• **Written task**: Copy each line exactly. Drop every picture.

• **Provided data**:
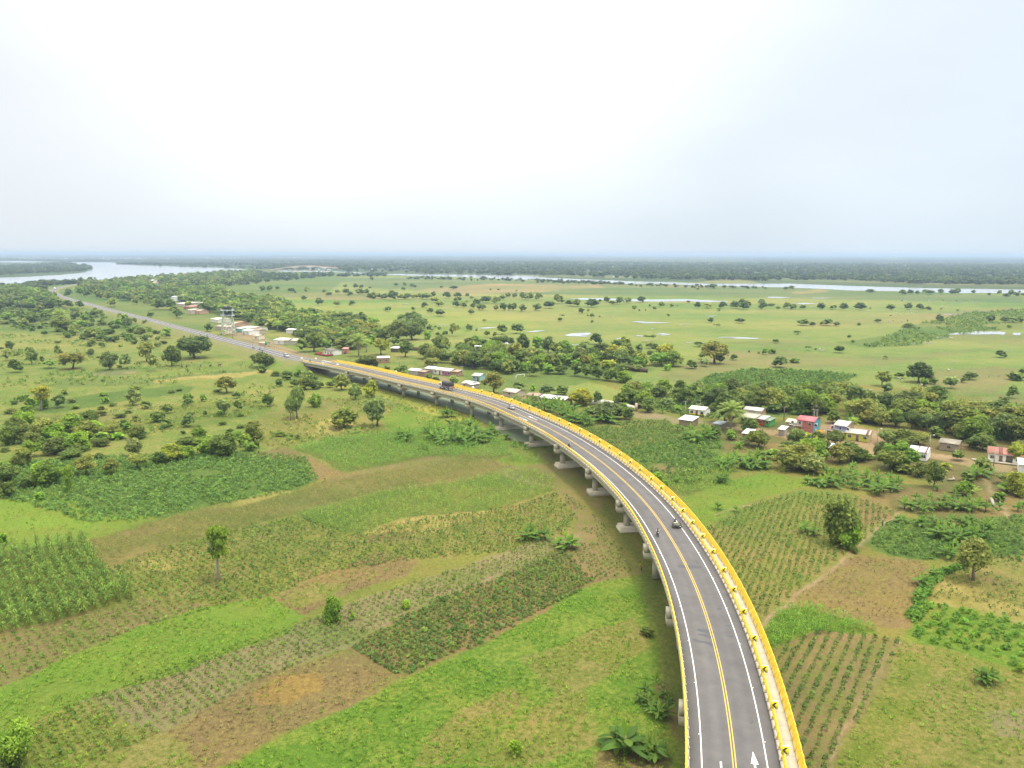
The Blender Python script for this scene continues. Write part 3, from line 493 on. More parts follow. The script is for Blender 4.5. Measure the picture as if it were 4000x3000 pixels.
def smooth(a, sig):
    k = np.exp(-0.5 * (np.arange(-int(3 * sig), int(3 * sig) + 1) / sig) ** 2); k /= k.sum(); n = len(k) // 2
    ap = np.vstack([2 * a[0] - a[1:n + 1][::-1], a, 2 * a[-1] - a[-n - 1:-1][::-1]]); return np.c_[np.convolve(ap[:, 0], k, 'valid'), np.convolve(ap[:, 1], k, 'valid')]
s1 = smooth(raw, 5.0); s2 = smooth(raw, 14.0); w = np.clip((sg - 430) / 150, 0, 1)[:, None]; CLS = s1 * (1 - w) + s2 * w
TG = np.gradient(CLS, axis=0); TG /= np.linalg.norm(TG, axis=1)[:, None]
ZS = zd(CLS[:, 1]); ZS = smooth(np.c_[ZS, ZS], 8)[:, 0]
def at(s, off=0.0, dz=0.0):
    s = np.asarray(s, float); x = np.interp(s, sg, CLS[:, 0]); y_ = np.interp(s, sg, CLS[:, 1]); tx = np.interp(s, sg, TG[:, 0]); ty = np.interp(s, sg, TG[:, 1])
    l = np.hypot(tx, ty); tx /= l; ty /= l; z = np.interp(s, sg, ZS)
    return np.stack([x + ty * off, y_ - tx * off, z + dz], -1)
def head(s): a = at(s - 0.5); b = at(s + 0.5); return atan2(b[1] - a[1], b[0] - a[0])
def s_near(p):
    S = np.arange(sg[0], sg[-1], 0.5); Q = at(S); d = np.hypot(Q[:, 0] - p[0], Q[:, 1] - p[1]); i = int(d.argmin())
    T = at(S[i] + .5) - at(S[i] - .5); off = (p[0] - Q[i, 0]) * T[1] - (p[1] - Q[i, 1]) * T[0]; return float(S[i]), float(off)
def sweep(mb, s0, s1, prof, m=0, step=2.0, closed=True, caps=True):
    """cross-section prof [(off,dz)] (open or closed) swept along the road line"""
    n = max(2, int(abs(s1 - s0) / step) + 1); S = np.linspace(s0, s1, n); V = np.stack([at(S, o, dz) for o, dz in prof], 1).reshape(-1, 3); k = len(prof); F = []
    for i in range(n - 1):
        for j in range(k if closed else k - 1): F.append((i * k + j, i * k + (j + 1) % k, (i + 1) * k + (j + 1) % k, (i + 1) * k + j))
    if closed and caps: F += [tuple(range(k - 1, -1, -1)), tuple((n - 1) * k + j for j in range(k))]
    mb.add(V, F, m); return mb
def rect(o0, o1, z0, z1): return [(o0, z0), (o0, z1), (o1, z1), (o1, z0)]
S_AB = s_near(D(1228, 1411))[0]           # where the bridge meets its ramp
S0 = -58.0
# ---------------------------------------------------------------- materials of the road
def asphalt_mat():
    m = bpy.data.materials.new('asphalt'); m.use_nodes = True; nt = m.node_tree; b = nt.nodes['Principled BSDF']; b.inputs['Roughness'].default_value = 0.8; b.inputs['Specular IOR Level'].default_value = 0.35
    g = nt.nodes.new('ShaderNodeNewGeometry'); a = nt.nodes.new('ShaderNodeAttribute'); a.attribute_name = 'col'
    n = nt.nodes.new('ShaderNodeTexNoise'); n.inputs['Scale'].default_value = 0.35; n.inputs['Detail'].default_value = 8; n.inputs['Roughness'].default_value = 0.7
    nt.links.new(g.outputs['Position'], n.inputs['Vector'])
    mr = nt.nodes.new('ShaderNodeMapRange'); mr.inputs['From Min'].default_value = 0.3; mr.inputs['From Max'].default_value = 0.7; mr.inputs['To Min'].default_value = 0.82; mr.inputs['To Max'].default_value = 1.16
    nt.links.new(n.outputs['Fac'], mr.inputs['Value']); s = nt.nodes.new('ShaderNodeVectorMath'); s.operation = 'SCALE'
    nt.links.new(a.outputs['Color'], s.inputs[0]); nt.links.new(mr.outputs[0], s.inputs['Scale']); nt.links.new(s.outputs[0], b.inputs['Base Color']); return m
ASPH = asphalt_mat()
PATCH = mat('dark_asphalt_stain', np.array([0.062, 0.064, 0.069]), 0.8, var=0.1)
def road_strip(name, s0, s1, ow0, ow1, dz, parent=None, **k):
    """asphalt with worn wheel tracks and dusty dark shoulders"""
    offs = np.linspace(ow0, ow1, 41); n = int((s1 - s0) / 1.5) + 1; S = np.linspace(s0, s1, n)
    V = np.stack([at(S, o, dz) for o in offs], 1).reshape(-1, 3); kx = len(offs); i = np.arange(n * kx).reshape(n, kx)
    F = np.stack([i[:-1, :-1], i[:-1, 1:], i[1:, 1:], i[1:, :-1]], -1).reshape(-1, 4)
    O = np.tile(offs, n); SS = np.repeat(S, kx)
    base = np.array([0.100, 0.095, 0.092]); v = np.ones(len(O))
    for c, w_, a in ((-2.7, .55, -.07), (-0.95, .5, -.05), (0.95, .5, -.05), (2.7, .55, -.07), (-1.8, .4, .06), (1.8, .4, .06), (0, .5, .06)): v += a * np.exp(-((O - c) / w_) ** 2)
    v -= 0.26 * np.clip((np.abs(O) - 4.15) / 0.9, 0, 1) * (0.6 + 0.8 * vnoise(SS / 1.7, O * 2)); v -= 0.10 * np.clip((np.abs(O) - 3.7) / 0.2, 0, 1)
    v += (fnoise(SS / 25, O / 1.5, 3) - 0.5) * 0.22; v -= 0.22 * np.exp(-((O + 2.2) / 1.1) ** 2) * ((SS > 75) & (SS < 122)) * fnoise(SS / 6, O, 2)
    far = np.clip((SS - 150) / 300, 0, 1)[:, None] if False else 0
    col = base[None] * v[:, None] * (1 + np.array([0.0, -0.01, -0.03]) * fnoise(SS / 30, O / 3, 2)[:, None] * 2)
    return link(name, mkmesh(name, V, F, [ASPH], col=np.clip(col, 0.02, 1)), parent)
def marks(name, s0, s1, o, w_, m, parent=None, dz=0.045, dash=None):
    mb = MB()
    if dash is None: sweep(mb, s0, s1, [(o - w_ / 2, dz), (o + w_ / 2, dz)], closed=False, step=1.5)
    else:
        s = s0
        while s < s1: sweep(mb, s, min(s + dash[0], s1), [(o - w_ / 2, dz), (o + w_ / 2, dz)], closed=False); s += dash[1]
    return mb.build(name, m, parent)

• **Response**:
The Blender Python script for this scene continues. Write part 3, from line 493 on. More parts follow. The script is for Blender 4.5. Measure the picture as if it were 4000x3000 pixels.
def smooth(a, sig):
    k = np.exp(-0.5 * (np.arange(-int(3 * sig), int(3 * sig) + 1) / sig) ** 2); k /= k.sum(); n = len(k) // 2
    ap = np.vstack([2 * a[0] - a[1:n + 1][::-1], a, 2 * a[-1] - a[-n - 1:-1][::-1]]); return np.c_[np.convolve(ap[:, 0], k, 'valid'), np.convolve(ap[:, 1], k, 'valid')]
s1 = smooth(raw, 5.0); s2 = smooth(raw, 14.0); w = np.clip((sg - 430) / 150, 0, 1)[:, None]; CLS = s1 * (1 - w) + s2 * w
TG = np.gradient(CLS, axis=0); TG /= np.linalg.norm(TG, axis=1)[:, None]
ZS = zd(CLS[:, 1]); ZS = smooth(np.c_[ZS, ZS], 8)[:, 0]
def at(s, off=0.0, dz=0.0):
    s = np.asarray(s, float); x = np.interp(s, sg, CLS[:, 0]); y_ = np.interp(s, sg, CLS[:, 1]); tx = np.interp(s, sg, TG[:, 0]); ty = np.interp(s, sg, TG[:, 1])
    l = np.hypot(tx, ty); tx /= l; ty /= l; z = np.interp(s, sg, ZS)
    return np.stack([x + ty * off, y_ - tx * off, z + dz], -1)
def head(s): a = at(s - 0.5); b = at(s + 0.5); return atan2(b[1] - a[1], b[0] - a[0])
def s_near(p):
    S = np.arange(sg[0], sg[-1], 0.5); Q = at(S); d = np.hypot(Q[:, 0] - p[0], Q[:, 1] - p[1]); i = int(d.argmin())
    T = at(S[i] + .5) - at(S[i] - .5); off = (p[0] - Q[i, 0]) * T[1] - (p[1] - Q[i, 1]) * T[0]; return float(S[i]), float(off)
def sweep(mb, s0, s1, prof, m=0, step=2.0, closed=True, caps=True):
    """cross-section prof [(off,dz)] (open or closed) swept along the road line"""
    n = max(2, int(abs(s1 - s0) / step) + 1); S = np.linspace(s0, s1, n); V = np.stack([at(S, o, dz) for o, dz in prof], 1).reshape(-1, 3); k = len(prof); F = []
    for i in range(n - 1):
        for j in range(k if closed else k - 1): F.append((i * k + j, i * k + (j + 1) % k, (i + 1) * k + (j + 1) % k, (i + 1) * k + j))
    if closed and caps: F += [tuple(range(k - 1, -1, -1)), tuple((n - 1) * k + j for j in range(k))]
    mb.add(V, F, m); return mb
def rect(o0, o1, z0, z1): return [(o0, z0), (o0, z1), (o1, z1), (o1, z0)]
S_AB = s_near(D(1228, 1411))[0]           # where the bridge meets its ramp
S0 = -58.0
# ---------------------------------------------------------------- materials of the road
def asphalt_mat():
    m = bpy.data.materials.new('asphalt'); m.use_nodes = True; nt = m.node_tree; b = nt.nodes['Principled BSDF']; b.inputs['Roughness'].default_value = 0.8; b.inputs['Specular IOR Level'].default_value = 0.35
    g = nt.nodes.new('ShaderNodeNewGeometry'); a = nt.nodes.new('ShaderNodeAttribute'); a.attribute_name = 'col'
    n = nt.nodes.new('ShaderNodeTexNoise'); n.inputs['Scale'].default_value = 0.35; n.inputs['Detail'].default_value = 8; n.inputs['Roughness'].default_value = 0.7
    nt.links.new(g.outputs['Position'], n.inputs['Vector'])
    mr = nt.nodes.new('ShaderNodeMapRange'); mr.inputs['From Min'].default_value = 0.3; mr.inputs['From Max'].default_value = 0.7; mr.inputs['To Min'].default_value = 0.82; mr.inputs['To Max'].default_value = 1.16
    nt.links.new(n.outputs['Fac'], mr.inputs['Value']); s = nt.nodes.new('ShaderNodeVectorMath'); s.operation = 'SCALE'
    nt.links.new(a.outputs['Color'], s.inputs[0]); nt.links.new(mr.outputs[0], s.inputs['Scale']); nt.links.new(s.outputs[0], b.inputs['Base Color']); return m
ASPH = asphalt_mat()
PATCH = mat('dark_asphalt_stain', np.array([0.062, 0.064, 0.069]), 0.8, var=0.1)
def road_strip(name, s0, s1, ow0, ow1, dz, parent=None, **k):
    """asphalt with worn wheel tracks and dusty dark shoulders"""
    offs = np.linspace(ow0, ow1, 41); n = int((s1 - s0) / 1.5) + 1; S = np.linspace(s0, s1, n)
    V = np.stack([at(S, o, dz) for o in offs], 1).reshape(-1, 3); kx = len(offs); i = np.arange(n * kx).reshape(n, kx)
    F = np.stack([i[:-1, :-1], i[:-1, 1:], i[1:, 1:], i[1:, :-1]], -1).reshape(-1, 4)
    O = np.tile(offs, n); SS = np.repeat(S, kx)
    base = np.array([0.100, 0.095, 0.092]); v = np.ones(len(O))
    for c, w_, a in ((-2.7, .55, -.07), (-0.95, .5, -.05), (0.95, .5, -.05), (2.7, .55, -.07), (-1.8, .4, .06), (1.8, .4, .06), (0, .5, .06)): v += a * np.exp(-((O - c) / w_) ** 2)
    v -= 0.26 * np.clip((np.abs(O) - 4.15) / 0.9, 0, 1) * (0.6 + 0.8 * vnoise(SS / 1.7, O * 2)); v -= 0.10 * np.clip((np.abs(O) - 3.7) / 0.2, 0, 1)
    v += (fnoise(SS / 25, O / 1.5, 3) - 0.5) * 0.22; v -= 0.22 * np.exp(-((O + 2.2) / 1.1) ** 2) * ((SS > 75) & (SS < 122)) * fnoise(SS / 6, O, 2)
    far = np.clip((SS - 150) / 300, 0, 1)[:, None] if False else 0
    col = base[None] * v[:, None] * (1 + np.array([0.0, -0.01, -0.03]) * fnoise(SS / 30, O / 3, 2)[:, None] * 2)
    return link(name, mkmesh(name, V, F, [ASPH], col=np.clip(col, 0.02, 1)), parent)
def marks(name, s0, s1, o, w_, m, parent=None, dz=0.045, dash=None):
    mb = MB()
    if dash is None: sweep(mb, s0, s1, [(o - w_ / 2, dz), (o + w_ / 2, dz)], closed=False, step=1.5)
    else:
        s = s0
        while s < s1: sweep(mb, s, min(s + dash[0], s1), [(o - w_ / 2, dz), (o + w_ / 2, dz)], closed=False); s += dash[1]
    return mb.build(name, m, parent)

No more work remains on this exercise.